DOD wants to see 2.5% increase in IT, cyber funding in FY-23

By Briana Reilly / June 7, 2022 at 3:08 PM

The Defense Department is seeking nearly $58 billion in information technology and cyberspace activities funding in fiscal year 2023 for investments in cloud, artificial intelligence, networks and other capabilities, a recently published breakdown of the request shows.

Within that, the Army’s $16.2 billion IT and cyber budget -- which is nearly on par with the $17.5 billion of defense-wide spending sought in that area -- tops those of the other services, according to the overview document released by the Pentagon May 25.

In comparison, the Navy wants $12.5 billion for its own IT and cyber capabilities, while the Air Force is seeking $11.7 billion, requests that equate roughly to 21.5% and 20%, respectively, of DOD’s budget in those areas.

Pentagon Chief Information Officer John Sherman last month in prepared testimony for a hearing before the House Armed Services Committee's cyber panel noted the military’s $58 billion request reflects an increase of 2.5% in comparison to the enacted FY-22 IT and cyberspace budget.

Overall, the FY-23 IT and cyber portfolio represents 7.5% of the Pentagon’s $773 billion budget request, the overview states.

The vast majority, or three-quarters, of the IT and cyber funding is devoted to business, infrastructure and battlespace support, including areas such as data centers, command and control as well as processes and services. Another 19%, or nearly $11.2 billion, is devoted to cyberspace activities, with dollars going toward advancing cybersecurity, operations, and research and development in network resilience and advanced applications, according to a summary previously released by the DOD comptroller.

Those investments, the summary says, are critical to enabling the military-wide Joint All-Domain Command and Control system, a future “dependent on our ability to move vast quantities of data across networks from the tactical edge to the stateside headquarters.” Specifically, the request earmarks $181 million for the development and integration of JADC2-supported capabilities as well as interagency command and control, per the document.

“In order to achieve this vision, our cyberspace capabilities, operations, and activities must be up to the challenge that our adversaries represent,” the summary continues.

Separately, around 3% of the $58 billion IT and cyber budget is earmarked for AI efforts, while another 3% is devoted to cloud adoption.

When tallying cloud and cloud migration funding together, DOD is looking to spend $2 billion in total cloud resources in FY-23, which the May overview notes would continue the “fundamental department shift towards the adoption of cloud services and the reduction of legacy infrastructure.”

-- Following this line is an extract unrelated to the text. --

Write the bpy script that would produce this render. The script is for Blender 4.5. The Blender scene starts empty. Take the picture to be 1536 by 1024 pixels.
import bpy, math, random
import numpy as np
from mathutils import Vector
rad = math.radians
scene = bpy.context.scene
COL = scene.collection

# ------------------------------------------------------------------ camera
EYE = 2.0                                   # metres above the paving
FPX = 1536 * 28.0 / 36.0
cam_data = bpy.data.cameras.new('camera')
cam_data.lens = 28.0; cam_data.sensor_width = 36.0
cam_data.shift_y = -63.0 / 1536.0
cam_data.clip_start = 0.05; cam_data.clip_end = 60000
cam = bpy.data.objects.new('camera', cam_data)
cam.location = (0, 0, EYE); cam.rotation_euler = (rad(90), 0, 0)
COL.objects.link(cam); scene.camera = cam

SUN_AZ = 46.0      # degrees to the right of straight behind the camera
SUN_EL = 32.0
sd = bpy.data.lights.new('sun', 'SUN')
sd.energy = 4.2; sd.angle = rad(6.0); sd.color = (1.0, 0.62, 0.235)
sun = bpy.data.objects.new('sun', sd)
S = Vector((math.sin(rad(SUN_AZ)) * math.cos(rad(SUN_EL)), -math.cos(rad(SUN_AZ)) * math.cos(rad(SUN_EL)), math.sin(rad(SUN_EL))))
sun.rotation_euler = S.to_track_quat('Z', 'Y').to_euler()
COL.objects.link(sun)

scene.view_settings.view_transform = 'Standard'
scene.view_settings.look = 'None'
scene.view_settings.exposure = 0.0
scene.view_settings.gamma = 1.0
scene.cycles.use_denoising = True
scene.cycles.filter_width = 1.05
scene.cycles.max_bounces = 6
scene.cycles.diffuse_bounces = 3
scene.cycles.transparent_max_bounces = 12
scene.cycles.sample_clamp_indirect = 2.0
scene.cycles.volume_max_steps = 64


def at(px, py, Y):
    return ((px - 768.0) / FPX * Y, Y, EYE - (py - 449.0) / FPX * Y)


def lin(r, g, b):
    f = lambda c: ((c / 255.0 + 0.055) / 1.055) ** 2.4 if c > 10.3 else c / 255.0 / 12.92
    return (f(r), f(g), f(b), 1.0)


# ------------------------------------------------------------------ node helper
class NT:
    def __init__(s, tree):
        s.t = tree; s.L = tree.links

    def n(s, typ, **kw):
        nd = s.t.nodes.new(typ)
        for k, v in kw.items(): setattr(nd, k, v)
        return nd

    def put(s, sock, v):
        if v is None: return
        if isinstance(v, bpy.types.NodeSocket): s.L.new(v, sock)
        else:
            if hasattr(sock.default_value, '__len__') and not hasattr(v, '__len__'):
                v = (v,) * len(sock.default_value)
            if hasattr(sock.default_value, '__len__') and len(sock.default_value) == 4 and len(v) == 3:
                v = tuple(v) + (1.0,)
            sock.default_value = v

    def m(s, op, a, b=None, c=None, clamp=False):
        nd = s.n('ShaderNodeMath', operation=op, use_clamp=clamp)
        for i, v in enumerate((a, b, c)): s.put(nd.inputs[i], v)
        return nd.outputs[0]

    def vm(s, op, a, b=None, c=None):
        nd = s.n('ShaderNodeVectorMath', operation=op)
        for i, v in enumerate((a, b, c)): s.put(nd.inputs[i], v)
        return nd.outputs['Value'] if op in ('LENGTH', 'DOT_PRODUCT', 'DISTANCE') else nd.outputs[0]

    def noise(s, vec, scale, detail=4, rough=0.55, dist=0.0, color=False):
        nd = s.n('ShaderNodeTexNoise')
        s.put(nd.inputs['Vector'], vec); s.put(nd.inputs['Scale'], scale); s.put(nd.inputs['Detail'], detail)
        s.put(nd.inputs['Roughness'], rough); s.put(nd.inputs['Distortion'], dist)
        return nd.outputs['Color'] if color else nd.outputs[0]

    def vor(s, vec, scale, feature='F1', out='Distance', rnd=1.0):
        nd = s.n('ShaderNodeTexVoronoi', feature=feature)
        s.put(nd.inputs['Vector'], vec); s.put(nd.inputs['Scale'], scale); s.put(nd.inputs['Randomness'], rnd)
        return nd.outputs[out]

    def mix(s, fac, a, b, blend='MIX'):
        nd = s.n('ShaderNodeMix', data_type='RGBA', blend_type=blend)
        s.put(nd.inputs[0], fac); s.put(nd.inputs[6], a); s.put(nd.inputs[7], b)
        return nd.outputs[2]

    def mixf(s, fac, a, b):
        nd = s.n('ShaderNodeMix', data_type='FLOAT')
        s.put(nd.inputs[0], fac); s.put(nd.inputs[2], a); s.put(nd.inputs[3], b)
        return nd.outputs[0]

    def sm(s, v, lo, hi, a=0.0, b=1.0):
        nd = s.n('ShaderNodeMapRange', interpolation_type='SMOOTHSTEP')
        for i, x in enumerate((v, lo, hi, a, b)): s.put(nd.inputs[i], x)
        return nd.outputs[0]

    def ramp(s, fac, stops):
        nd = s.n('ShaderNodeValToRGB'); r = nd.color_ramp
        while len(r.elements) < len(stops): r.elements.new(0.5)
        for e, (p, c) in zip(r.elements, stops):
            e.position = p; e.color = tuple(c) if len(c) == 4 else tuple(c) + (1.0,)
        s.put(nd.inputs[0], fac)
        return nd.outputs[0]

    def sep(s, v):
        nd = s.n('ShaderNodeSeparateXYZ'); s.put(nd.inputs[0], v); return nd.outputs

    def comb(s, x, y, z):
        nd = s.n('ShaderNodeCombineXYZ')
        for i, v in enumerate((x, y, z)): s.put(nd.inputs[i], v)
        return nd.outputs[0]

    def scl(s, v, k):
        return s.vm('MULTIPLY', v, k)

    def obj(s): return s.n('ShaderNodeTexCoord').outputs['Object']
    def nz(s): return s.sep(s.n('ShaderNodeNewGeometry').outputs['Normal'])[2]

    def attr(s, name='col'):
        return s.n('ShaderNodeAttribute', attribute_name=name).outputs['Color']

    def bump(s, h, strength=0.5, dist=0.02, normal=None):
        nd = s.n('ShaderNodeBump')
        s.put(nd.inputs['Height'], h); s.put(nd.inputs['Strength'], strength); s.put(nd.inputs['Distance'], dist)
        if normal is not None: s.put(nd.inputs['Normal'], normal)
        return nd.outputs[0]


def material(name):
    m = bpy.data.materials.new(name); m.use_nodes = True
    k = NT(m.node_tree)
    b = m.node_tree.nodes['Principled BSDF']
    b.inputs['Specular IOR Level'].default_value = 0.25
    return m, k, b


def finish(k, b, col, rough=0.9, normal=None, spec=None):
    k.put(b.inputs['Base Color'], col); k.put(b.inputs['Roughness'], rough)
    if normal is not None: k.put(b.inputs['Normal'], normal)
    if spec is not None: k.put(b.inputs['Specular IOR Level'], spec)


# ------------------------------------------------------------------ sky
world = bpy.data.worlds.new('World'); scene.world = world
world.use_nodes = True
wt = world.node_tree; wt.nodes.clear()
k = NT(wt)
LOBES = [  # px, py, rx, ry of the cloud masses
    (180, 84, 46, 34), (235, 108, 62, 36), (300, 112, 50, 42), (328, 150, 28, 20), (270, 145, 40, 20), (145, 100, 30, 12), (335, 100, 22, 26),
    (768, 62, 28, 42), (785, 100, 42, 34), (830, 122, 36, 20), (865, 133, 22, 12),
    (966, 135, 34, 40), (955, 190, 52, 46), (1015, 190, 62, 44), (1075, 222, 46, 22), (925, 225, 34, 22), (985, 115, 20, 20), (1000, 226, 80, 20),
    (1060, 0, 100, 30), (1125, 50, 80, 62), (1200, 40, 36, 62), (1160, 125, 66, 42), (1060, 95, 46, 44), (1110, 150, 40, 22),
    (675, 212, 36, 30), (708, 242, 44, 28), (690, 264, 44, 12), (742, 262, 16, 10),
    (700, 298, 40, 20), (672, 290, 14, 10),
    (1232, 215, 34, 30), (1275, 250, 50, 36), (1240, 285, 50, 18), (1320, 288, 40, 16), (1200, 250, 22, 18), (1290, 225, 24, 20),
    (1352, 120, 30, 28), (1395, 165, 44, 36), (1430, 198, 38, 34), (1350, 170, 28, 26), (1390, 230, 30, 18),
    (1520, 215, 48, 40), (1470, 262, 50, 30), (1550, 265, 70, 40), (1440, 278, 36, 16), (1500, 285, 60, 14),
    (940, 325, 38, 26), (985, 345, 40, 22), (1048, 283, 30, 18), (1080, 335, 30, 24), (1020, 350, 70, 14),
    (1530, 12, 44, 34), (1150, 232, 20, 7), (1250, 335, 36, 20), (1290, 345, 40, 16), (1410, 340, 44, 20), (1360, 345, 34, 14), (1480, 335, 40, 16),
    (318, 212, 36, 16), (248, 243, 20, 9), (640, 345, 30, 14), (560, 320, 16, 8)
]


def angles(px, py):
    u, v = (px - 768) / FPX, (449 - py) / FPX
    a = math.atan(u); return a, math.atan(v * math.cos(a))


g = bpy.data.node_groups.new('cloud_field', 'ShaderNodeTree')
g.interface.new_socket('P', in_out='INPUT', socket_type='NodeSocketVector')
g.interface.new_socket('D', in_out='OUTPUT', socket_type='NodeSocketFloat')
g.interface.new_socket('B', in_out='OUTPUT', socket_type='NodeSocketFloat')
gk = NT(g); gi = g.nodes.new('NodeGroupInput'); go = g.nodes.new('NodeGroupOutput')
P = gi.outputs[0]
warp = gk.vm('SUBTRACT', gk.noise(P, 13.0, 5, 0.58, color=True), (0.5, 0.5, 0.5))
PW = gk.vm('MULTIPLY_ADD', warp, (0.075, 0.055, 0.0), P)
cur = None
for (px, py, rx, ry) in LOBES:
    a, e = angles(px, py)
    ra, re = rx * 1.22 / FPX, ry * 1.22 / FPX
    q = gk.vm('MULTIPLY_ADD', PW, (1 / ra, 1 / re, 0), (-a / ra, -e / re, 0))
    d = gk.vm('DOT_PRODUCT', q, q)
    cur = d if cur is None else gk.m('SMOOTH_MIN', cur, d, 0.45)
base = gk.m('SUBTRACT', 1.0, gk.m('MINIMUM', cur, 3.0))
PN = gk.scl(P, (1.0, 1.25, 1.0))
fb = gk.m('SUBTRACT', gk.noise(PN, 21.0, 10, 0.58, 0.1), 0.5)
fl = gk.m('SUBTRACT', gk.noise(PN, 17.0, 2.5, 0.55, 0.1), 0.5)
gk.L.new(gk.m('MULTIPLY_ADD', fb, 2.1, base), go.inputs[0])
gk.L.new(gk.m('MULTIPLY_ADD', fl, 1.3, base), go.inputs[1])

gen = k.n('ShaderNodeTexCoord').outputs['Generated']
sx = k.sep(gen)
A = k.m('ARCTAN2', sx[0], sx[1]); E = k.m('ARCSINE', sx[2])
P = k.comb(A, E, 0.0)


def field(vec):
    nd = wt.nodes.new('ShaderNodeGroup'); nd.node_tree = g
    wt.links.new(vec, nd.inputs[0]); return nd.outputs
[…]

According to Sherman’s testimony last month, DOD logged a 19% increase in cloud spending overall from FY-21 to FY-22. Most of those cloud budgets are provided through commercial service providers rather than in-house, the overview shows. That includes 98% of the total cloud budget for FY-23.

Breaking the FY-23 cloud budget down by service, the overview shows the Air Force’s more-than-$500,000 request for cloud funding tops both the Army’s and Navy’s plans, as well as the defense-wide framework.